France Fines Apple $27 Million For Intentionally Slowing Down Older iPhones

A French regulator has fined Apple with €25 million (approximately $27.4 million) for intentionally slowing down older iPhone models without telling the owners of the phones.

France’s competition watchdog, the Directorate-General for Competition, Consumption and the Suppression of Fraud (DGCCRF), said the software updates Apple released in 2017 caused a number of iPhone models to slow down.

The watchdogs also said that the tech giant mislead customers by not telling them about the change or allowing them to revert to older software.

The DGCCRF confirmed that Apple has agreed to pay the fine.

The amount the watchdogs fined the tech giant is equivalent to what the company makes in less than 3 hours.
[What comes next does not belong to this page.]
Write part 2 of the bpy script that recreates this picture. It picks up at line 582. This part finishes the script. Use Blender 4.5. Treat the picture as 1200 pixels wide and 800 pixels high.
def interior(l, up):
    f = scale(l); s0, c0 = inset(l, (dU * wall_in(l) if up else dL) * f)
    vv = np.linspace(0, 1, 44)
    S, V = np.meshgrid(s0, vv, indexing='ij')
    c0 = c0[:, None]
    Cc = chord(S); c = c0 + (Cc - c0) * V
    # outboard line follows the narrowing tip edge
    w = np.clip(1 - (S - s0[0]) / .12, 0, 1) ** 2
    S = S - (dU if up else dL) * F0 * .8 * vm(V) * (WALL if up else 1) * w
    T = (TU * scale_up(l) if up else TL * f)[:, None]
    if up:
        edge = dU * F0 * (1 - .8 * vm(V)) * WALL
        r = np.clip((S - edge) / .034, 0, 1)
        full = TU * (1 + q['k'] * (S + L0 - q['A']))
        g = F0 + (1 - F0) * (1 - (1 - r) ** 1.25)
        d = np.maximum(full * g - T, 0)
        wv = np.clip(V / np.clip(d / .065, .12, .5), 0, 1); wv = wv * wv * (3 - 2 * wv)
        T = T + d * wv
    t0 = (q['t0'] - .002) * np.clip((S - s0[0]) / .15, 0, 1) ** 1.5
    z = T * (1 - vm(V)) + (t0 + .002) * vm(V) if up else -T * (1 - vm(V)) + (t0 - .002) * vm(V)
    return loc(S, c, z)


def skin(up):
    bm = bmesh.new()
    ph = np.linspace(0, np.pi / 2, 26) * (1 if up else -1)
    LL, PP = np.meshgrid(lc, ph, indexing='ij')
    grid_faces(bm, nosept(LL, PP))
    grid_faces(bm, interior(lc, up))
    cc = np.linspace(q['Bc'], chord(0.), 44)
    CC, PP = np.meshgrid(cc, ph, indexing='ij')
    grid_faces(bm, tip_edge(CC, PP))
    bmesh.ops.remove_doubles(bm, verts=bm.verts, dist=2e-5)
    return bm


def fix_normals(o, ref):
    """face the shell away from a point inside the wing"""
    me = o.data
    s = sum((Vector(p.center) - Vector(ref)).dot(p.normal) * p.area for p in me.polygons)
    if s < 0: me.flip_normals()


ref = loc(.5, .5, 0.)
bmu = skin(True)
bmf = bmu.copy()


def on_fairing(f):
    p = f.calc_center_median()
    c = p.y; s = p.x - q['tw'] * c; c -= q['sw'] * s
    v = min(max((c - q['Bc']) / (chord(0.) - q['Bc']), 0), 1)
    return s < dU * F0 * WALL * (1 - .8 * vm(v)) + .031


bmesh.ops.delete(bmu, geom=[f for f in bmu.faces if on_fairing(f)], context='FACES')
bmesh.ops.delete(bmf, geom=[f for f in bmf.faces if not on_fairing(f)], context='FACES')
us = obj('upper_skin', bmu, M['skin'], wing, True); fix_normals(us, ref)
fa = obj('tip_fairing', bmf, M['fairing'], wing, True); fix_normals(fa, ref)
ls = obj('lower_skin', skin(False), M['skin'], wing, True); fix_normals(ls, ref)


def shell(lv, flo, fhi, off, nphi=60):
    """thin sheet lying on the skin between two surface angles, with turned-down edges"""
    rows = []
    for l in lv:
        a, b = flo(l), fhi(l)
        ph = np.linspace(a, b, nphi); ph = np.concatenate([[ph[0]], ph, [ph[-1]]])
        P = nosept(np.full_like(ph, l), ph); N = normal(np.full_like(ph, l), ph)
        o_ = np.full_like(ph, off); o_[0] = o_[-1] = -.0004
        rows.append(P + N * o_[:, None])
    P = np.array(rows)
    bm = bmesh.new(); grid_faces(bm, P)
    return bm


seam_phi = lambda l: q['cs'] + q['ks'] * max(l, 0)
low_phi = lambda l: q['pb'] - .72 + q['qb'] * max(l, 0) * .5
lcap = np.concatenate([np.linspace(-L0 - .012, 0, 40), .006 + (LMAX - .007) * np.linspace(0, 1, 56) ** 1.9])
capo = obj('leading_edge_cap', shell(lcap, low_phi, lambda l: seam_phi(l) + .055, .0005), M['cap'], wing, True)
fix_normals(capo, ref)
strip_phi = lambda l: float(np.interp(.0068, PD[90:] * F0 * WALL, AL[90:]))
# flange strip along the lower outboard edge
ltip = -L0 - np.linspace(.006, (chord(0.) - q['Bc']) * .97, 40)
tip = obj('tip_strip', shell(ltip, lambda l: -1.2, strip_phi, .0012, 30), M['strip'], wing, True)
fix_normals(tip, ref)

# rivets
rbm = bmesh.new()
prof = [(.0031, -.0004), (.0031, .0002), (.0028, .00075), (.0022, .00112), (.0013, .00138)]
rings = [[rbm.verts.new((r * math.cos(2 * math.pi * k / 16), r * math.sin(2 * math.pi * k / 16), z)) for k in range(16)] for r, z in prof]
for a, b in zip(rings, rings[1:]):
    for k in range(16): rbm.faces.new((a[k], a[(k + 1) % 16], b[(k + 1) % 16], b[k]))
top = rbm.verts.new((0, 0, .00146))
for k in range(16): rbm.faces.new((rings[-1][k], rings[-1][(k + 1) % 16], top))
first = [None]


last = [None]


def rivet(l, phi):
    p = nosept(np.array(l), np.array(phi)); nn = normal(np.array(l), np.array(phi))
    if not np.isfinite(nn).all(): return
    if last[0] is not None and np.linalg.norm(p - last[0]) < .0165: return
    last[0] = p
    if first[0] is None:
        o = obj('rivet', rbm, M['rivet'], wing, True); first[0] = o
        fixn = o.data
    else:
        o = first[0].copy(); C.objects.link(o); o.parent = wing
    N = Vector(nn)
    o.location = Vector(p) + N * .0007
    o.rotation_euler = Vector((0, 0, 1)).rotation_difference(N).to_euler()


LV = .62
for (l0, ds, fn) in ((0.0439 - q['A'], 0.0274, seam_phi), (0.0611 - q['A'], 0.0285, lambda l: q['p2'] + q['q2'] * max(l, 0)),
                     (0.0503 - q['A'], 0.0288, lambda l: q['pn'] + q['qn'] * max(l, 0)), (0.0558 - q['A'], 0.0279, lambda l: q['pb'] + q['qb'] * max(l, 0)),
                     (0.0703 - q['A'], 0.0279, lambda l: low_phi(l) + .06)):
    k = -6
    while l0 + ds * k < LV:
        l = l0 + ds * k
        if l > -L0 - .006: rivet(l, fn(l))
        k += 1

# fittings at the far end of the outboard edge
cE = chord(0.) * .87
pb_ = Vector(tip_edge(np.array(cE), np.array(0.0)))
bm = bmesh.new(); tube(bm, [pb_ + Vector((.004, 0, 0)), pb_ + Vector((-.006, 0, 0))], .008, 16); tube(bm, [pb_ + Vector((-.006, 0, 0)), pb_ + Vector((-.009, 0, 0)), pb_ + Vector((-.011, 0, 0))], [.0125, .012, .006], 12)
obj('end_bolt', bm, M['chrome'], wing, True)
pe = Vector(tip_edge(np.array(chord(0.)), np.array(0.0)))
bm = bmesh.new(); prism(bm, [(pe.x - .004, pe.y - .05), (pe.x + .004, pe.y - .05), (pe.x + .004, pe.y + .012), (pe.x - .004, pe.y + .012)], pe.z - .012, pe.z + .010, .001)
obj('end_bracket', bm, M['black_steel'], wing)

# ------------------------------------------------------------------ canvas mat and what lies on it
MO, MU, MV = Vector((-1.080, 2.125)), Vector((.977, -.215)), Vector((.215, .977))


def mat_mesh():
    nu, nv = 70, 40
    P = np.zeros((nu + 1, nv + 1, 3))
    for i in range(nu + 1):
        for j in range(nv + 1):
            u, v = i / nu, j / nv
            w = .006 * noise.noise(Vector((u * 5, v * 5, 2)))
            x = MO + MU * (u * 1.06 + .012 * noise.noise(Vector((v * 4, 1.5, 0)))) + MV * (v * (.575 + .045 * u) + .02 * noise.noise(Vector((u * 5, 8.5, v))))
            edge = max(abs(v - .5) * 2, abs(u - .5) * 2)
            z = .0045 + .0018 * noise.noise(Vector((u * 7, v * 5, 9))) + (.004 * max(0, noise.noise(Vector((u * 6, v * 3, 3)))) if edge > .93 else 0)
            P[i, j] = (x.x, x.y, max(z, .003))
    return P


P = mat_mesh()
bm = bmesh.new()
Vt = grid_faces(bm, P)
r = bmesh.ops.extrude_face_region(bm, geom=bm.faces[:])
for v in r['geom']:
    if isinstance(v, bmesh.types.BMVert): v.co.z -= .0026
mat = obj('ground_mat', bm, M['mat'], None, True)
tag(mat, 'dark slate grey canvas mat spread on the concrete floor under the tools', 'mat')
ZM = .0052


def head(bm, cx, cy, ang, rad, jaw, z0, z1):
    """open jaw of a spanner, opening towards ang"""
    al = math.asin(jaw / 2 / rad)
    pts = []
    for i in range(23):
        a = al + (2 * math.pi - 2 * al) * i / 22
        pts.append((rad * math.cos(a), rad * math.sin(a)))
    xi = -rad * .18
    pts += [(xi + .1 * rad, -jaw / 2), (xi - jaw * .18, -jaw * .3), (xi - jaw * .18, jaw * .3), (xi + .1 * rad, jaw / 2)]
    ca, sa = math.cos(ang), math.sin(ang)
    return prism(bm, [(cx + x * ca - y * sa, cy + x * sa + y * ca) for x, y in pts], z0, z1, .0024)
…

The updates Apple released in 2017 affected the following models:

  1. iPhone 6
  2. iPhone 7
  3. iPhone SE models

According to the DGCCRF, the updates limited and throttled the maximum performance levels to prevent the devices from trying to draw too much power from aging batteries and potentially causing the device to crash.

The watchdogs said the tech giant failed to inform the owners of those mobile phone models on what was causing their phones to crash a lot.

The frequent crashes were a result of the software updates that the released.

To get rid of the software updates, Apple didn’t allow the owners of those phones to revert to previous versions of its software.

As a result, the owners were forced to have limited performances on their mobile phones.